How to Take Out a Policy Loan
Taking a policy loan is straightforward. Contact your insurance company directly—most have online portals, phone numbers, or mobile apps where you can request a loan. You'll need to specify how much you want to borrow (up to your available limit) and provide instructions for how you want to receive the funds.
Before you borrow, ask your insurer a few key questions: What's the current interest rate? Is it fixed or variable? How much cash value do I have available? What's the maximum I can borrow? What happens if I don't repay the loan? Understanding these details up front helps you make an informed decision.
Once approved (which is usually automatic if you have sufficient cash value), you'll typically receive the money within a few business days via check or direct deposit. From there, you're free to use it however you need. Just remember to monitor your loan balance and consider making at least interest payments to keep your policy healthy.

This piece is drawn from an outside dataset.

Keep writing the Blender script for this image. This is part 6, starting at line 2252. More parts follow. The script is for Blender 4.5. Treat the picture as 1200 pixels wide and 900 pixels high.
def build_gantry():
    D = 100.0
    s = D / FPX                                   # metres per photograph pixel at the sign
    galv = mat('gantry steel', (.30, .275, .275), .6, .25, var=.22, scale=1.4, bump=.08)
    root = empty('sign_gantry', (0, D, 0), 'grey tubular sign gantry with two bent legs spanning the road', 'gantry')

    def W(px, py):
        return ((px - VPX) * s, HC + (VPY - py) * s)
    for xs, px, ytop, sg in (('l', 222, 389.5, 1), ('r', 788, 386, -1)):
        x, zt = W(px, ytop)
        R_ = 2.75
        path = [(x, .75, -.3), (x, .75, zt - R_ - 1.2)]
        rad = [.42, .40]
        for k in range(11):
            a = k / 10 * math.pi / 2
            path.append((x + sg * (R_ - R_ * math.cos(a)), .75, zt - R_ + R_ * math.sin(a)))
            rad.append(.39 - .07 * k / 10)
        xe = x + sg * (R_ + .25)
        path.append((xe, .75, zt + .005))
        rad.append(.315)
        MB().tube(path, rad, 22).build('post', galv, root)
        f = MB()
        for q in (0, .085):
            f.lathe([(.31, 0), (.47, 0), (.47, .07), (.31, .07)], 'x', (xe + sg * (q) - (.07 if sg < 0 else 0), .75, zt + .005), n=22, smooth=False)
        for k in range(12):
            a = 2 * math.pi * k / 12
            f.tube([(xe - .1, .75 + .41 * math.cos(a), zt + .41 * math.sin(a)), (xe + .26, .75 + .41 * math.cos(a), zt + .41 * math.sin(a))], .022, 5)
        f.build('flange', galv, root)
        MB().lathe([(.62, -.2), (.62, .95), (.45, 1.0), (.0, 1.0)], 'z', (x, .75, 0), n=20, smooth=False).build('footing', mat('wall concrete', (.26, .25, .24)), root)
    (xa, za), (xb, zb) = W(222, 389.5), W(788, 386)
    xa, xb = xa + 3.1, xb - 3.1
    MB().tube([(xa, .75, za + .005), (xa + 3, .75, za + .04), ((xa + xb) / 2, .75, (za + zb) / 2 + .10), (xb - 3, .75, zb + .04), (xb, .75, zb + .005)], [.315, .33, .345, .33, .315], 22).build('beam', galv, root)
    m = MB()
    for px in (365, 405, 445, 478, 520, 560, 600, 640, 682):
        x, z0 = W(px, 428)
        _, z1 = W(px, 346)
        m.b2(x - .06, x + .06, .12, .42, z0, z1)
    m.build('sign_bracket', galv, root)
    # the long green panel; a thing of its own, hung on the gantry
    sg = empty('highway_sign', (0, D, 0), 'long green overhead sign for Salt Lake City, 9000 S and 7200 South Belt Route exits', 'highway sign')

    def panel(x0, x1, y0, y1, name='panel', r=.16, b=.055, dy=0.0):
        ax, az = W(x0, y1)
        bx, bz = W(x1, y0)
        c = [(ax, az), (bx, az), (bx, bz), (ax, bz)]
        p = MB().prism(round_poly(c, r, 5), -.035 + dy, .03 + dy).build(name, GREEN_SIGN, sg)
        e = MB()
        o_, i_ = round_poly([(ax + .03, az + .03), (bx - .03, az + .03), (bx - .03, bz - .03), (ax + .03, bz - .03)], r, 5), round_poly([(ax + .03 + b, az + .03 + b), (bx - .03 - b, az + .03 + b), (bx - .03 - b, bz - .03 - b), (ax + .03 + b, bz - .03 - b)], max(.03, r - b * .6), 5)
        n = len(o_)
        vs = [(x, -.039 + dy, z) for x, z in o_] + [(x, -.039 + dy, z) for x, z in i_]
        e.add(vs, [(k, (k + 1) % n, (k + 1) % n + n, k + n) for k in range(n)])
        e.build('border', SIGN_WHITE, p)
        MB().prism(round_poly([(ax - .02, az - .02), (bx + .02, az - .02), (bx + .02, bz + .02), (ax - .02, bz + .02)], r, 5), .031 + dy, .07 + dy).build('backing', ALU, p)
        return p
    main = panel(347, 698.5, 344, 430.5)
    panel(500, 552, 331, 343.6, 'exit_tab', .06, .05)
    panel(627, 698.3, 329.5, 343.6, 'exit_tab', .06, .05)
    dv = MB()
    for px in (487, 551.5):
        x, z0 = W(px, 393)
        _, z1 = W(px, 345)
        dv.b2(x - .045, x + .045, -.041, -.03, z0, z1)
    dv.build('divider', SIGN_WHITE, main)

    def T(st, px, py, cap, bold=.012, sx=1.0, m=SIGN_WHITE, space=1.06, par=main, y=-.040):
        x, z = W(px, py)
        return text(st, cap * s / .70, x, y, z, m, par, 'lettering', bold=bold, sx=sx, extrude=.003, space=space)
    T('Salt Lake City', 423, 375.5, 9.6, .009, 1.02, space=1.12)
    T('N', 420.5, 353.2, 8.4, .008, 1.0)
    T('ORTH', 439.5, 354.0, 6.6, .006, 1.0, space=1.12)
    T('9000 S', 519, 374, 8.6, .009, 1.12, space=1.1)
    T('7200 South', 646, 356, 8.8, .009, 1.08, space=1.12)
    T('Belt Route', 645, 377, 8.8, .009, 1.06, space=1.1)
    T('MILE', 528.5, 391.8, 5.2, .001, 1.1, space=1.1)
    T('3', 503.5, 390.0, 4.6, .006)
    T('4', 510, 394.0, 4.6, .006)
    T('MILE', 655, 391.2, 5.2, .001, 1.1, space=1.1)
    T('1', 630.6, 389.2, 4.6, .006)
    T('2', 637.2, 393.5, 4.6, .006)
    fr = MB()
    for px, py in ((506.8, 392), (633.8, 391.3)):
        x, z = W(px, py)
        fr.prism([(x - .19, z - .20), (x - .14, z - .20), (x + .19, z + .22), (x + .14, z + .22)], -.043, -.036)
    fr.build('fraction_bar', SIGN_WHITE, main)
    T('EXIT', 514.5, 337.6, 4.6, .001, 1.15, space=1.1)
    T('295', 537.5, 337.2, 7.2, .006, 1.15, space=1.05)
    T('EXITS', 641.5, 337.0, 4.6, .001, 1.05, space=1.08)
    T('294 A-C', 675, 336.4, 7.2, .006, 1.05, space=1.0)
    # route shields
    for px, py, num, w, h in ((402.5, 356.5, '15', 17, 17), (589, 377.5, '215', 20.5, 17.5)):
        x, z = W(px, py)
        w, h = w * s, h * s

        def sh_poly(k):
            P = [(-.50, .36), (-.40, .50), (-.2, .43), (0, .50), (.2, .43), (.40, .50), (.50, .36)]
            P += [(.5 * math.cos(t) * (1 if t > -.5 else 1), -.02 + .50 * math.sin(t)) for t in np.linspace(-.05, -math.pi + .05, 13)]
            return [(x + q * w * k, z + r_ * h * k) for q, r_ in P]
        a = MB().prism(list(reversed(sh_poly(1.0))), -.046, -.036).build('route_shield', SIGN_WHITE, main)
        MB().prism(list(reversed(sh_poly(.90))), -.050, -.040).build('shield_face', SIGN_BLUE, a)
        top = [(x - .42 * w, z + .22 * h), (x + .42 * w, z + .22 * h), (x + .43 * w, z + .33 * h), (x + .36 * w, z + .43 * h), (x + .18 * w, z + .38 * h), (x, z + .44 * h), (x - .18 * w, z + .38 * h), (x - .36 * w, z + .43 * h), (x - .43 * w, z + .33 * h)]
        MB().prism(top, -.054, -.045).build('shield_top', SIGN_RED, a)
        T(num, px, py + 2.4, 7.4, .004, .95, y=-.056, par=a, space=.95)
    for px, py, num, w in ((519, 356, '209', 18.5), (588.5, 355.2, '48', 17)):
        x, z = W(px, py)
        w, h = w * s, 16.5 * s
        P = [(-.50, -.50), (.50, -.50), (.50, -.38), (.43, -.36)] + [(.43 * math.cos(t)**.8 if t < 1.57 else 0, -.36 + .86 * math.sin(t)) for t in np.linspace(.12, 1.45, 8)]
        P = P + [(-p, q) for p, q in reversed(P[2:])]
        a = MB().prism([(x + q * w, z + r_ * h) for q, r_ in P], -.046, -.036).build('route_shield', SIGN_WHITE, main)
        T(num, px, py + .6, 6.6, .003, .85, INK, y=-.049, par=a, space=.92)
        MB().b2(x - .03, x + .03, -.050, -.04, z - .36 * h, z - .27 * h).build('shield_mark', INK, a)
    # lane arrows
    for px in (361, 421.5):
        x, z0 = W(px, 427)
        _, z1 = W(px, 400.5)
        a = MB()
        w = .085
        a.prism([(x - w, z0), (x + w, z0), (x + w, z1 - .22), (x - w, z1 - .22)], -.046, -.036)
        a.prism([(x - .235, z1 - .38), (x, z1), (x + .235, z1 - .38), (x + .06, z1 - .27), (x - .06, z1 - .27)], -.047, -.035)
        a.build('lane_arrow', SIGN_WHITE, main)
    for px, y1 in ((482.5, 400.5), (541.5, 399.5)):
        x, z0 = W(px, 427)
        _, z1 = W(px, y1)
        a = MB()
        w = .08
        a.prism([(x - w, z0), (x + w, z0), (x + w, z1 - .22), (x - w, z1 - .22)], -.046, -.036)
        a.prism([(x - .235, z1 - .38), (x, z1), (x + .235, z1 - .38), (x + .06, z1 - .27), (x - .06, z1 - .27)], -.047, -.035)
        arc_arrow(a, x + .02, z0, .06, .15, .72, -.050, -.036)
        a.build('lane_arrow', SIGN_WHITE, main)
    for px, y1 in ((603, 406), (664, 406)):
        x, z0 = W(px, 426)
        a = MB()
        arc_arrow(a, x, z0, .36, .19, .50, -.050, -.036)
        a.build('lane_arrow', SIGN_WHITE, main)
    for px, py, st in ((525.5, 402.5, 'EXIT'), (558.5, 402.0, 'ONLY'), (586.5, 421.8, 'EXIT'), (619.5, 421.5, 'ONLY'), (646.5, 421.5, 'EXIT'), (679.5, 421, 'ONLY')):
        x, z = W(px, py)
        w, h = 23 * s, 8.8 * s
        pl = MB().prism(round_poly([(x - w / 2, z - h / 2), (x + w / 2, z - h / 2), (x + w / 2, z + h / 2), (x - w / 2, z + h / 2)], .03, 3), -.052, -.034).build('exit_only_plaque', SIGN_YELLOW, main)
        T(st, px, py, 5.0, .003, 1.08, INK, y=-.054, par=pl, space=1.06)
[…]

Life insurance policy loans offer flexibility and convenience that's hard to beat. But like any financial tool, they require thoughtful use. Borrow responsibly, understand the impact on your death benefit, and keep your long-term goals in mind. If you're considering a policy loan, talk to your insurance agent or a financial advisor to make sure it fits your overall financial plan. Your life insurance is there to protect the people you love—make sure your decisions today support that mission tomorrow.